Junto às lágrimas, a morte é também o problema insolúvel, aquele momento
“ no relógio em que as horas ou as perguntas ficam sem corda.”

Muito para além da explicação das coisas, de uma filosofia que nos diga o que somos, como somos e para onde vamos, a poesia de Maria Azenha, alcançando o outro lado do espelho, remete-nos para o símbolo, para o mito, para o sagrado que há em tudo o que é verdadeiramente humano. Reconhecendo que a compreensão total desse sagrado é inalcançável, Maria dá-nos os símbolos que nos permitem a aproximação ao sagrado - apenas a aproximação, porque o sagrado é intangível, invisível, indizível. Como sempre reconheceram os homens sábios, o sagrado está no céu, está no alto:

“o coração dos espelhos é alto

tão alto”


escreve Maria Azenha, expressando essa verdade eterna.

O espelho é o lugar onde nos conhecemos. A imagem do homem é-lhe dada pela água em repouso e pela luz que nela se reflecte. O espelho é umas vezes o símbolo do sol, a luz original, o elemento masculino e forte, outras o símbolo do lua, a luz reflectida, o elemento feminino e suave. Mas o espelho de Maria é um raríssimo espelho onde se encontram a força e a suavidade. Como ela escreve no poema intitulado “crianças espelhos”
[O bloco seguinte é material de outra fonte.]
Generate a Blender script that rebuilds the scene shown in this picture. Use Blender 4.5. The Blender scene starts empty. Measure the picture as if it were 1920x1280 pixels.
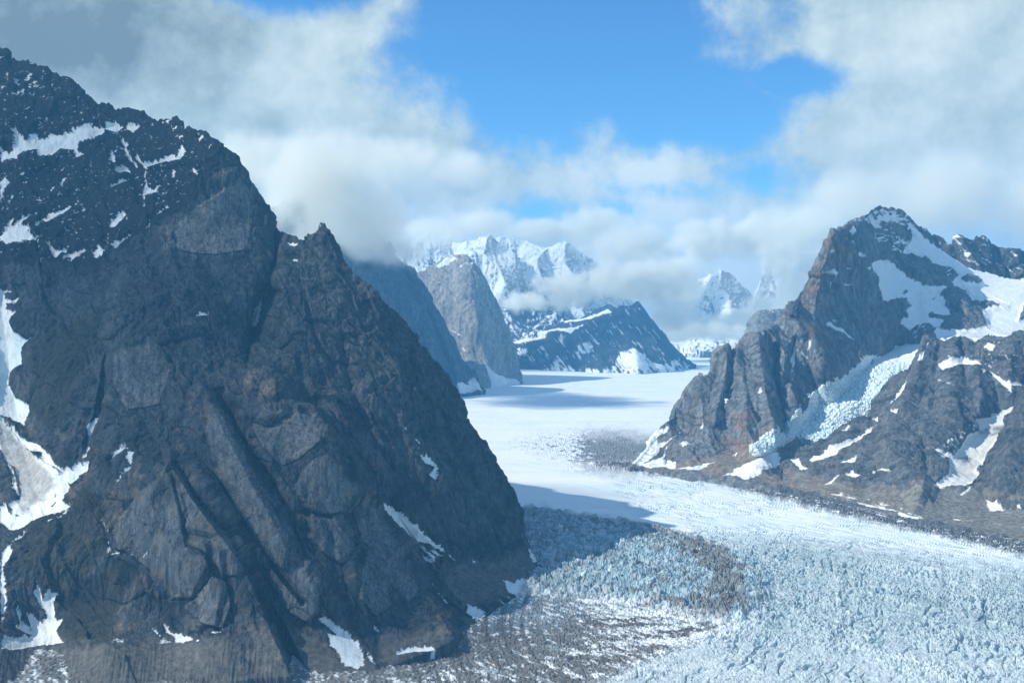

“ quando crescer vou ser a lua”.

O espelho é também o Homem conhecendo-se a si próprio, porque, como dizem os Anais dos monges Zen da dinastia T´ang”, “ O homem utiliza o homem como espelho.” A poesia de Maria Azenha é o espelho de Maria purificado pela chuva, porque ela guarda a sua “vida em livros de poemas”.

Em “a chuva nos espelhos” Maria dá-nos o melhor espelho que podemos encontrar no coração humano: uma escrita de luz como oferenda.